**What the task asks:** Quote exactly the lines spanning from the top of the data below to the line that contains "scene.camera = cam", including both.

**Supplied records:**
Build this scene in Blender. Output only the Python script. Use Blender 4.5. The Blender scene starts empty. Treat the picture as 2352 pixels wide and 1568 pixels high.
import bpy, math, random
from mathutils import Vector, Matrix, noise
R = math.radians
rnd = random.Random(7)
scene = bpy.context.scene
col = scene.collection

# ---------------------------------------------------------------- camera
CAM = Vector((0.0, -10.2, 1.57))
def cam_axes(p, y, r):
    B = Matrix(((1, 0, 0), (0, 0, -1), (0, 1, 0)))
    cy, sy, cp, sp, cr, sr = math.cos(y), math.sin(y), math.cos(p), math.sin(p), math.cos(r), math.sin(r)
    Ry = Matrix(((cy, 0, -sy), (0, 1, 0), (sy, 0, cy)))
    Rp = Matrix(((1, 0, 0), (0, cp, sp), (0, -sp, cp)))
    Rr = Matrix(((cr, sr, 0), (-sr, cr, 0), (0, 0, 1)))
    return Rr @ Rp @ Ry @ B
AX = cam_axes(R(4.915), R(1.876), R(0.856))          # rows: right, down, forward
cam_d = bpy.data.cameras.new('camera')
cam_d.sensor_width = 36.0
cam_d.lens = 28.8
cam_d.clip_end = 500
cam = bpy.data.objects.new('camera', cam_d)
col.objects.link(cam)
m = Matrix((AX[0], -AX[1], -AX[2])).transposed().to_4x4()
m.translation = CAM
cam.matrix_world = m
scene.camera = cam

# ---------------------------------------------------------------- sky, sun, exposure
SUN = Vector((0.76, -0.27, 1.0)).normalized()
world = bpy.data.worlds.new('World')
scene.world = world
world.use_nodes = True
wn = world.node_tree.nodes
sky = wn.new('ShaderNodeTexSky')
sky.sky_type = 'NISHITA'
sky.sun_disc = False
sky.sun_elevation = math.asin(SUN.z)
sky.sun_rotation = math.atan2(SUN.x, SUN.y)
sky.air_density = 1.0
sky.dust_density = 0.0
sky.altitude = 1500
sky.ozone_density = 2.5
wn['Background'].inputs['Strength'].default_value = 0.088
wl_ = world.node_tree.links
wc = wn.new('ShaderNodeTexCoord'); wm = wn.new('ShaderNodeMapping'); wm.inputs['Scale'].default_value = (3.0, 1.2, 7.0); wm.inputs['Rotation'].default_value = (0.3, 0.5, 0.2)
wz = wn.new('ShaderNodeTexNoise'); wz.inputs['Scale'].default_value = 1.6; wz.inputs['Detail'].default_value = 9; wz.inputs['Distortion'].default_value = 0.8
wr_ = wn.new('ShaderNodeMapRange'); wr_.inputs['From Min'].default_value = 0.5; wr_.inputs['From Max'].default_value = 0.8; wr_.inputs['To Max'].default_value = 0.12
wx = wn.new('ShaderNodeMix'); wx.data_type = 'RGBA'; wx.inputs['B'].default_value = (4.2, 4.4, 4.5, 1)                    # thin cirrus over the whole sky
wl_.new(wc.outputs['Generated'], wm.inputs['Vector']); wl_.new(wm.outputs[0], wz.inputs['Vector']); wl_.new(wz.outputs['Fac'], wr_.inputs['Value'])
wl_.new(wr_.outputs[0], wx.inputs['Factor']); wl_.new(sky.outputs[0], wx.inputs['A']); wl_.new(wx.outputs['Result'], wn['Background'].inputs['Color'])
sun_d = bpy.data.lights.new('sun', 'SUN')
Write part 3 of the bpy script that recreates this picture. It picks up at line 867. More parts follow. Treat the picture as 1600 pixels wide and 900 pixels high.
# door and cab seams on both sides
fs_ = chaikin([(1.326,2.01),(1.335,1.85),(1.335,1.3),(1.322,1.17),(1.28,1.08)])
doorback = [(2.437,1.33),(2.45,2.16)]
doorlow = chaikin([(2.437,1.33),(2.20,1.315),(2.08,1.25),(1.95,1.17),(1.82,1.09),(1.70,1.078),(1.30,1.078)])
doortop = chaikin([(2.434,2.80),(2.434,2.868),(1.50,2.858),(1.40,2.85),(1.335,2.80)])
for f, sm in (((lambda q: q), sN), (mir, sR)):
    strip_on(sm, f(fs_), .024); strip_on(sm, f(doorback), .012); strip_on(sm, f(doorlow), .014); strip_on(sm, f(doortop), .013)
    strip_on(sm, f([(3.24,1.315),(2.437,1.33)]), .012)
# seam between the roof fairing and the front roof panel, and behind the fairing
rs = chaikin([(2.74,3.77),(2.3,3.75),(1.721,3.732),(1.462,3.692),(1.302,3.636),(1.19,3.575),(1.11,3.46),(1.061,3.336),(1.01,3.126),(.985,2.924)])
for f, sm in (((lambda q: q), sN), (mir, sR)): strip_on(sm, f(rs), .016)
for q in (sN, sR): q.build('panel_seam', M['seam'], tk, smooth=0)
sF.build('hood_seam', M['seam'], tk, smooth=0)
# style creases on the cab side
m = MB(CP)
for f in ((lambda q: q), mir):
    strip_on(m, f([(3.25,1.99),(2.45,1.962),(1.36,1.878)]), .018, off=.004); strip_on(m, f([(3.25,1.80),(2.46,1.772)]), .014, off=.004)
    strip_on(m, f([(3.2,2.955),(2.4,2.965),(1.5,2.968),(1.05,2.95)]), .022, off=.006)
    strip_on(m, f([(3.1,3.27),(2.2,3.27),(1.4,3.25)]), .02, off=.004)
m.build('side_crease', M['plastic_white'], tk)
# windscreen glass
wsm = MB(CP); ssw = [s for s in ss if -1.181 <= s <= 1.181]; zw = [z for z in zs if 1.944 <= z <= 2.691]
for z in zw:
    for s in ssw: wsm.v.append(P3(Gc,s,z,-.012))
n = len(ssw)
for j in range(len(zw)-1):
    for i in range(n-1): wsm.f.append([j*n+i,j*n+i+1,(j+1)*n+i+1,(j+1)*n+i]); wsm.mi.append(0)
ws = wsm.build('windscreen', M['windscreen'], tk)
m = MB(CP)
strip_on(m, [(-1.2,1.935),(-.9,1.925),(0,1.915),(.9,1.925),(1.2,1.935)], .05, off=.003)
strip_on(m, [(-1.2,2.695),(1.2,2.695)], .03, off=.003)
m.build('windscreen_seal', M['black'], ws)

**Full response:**
Build this scene in Blender. Output only the Python script. Use Blender 4.5. The Blender scene starts empty. Treat the picture as 2352 pixels wide and 1568 pixels high.
import bpy, math, random
from mathutils import Vector, Matrix, noise
R = math.radians
rnd = random.Random(7)
scene = bpy.context.scene
col = scene.collection

# ---------------------------------------------------------------- camera
CAM = Vector((0.0, -10.2, 1.57))
def cam_axes(p, y, r):
    B = Matrix(((1, 0, 0), (0, 0, -1), (0, 1, 0)))
    cy, sy, cp, sp, cr, sr = math.cos(y), math.sin(y), math.cos(p), math.sin(p), math.cos(r), math.sin(r)
    Ry = Matrix(((cy, 0, -sy), (0, 1, 0), (sy, 0, cy)))
    Rp = Matrix(((1, 0, 0), (0, cp, sp), (0, -sp, cp)))
    Rr = Matrix(((cr, sr, 0), (-sr, cr, 0), (0, 0, 1)))
    return Rr @ Rp @ Ry @ B
AX = cam_axes(R(4.915), R(1.876), R(0.856))          # rows: right, down, forward
cam_d = bpy.data.cameras.new('camera')
cam_d.sensor_width = 36.0
cam_d.lens = 28.8
cam_d.clip_end = 500
cam = bpy.data.objects.new('camera', cam_d)
col.objects.link(cam)
m = Matrix((AX[0], -AX[1], -AX[2])).transposed().to_4x4()
m.translation = CAM
cam.matrix_world = m
scene.camera = cam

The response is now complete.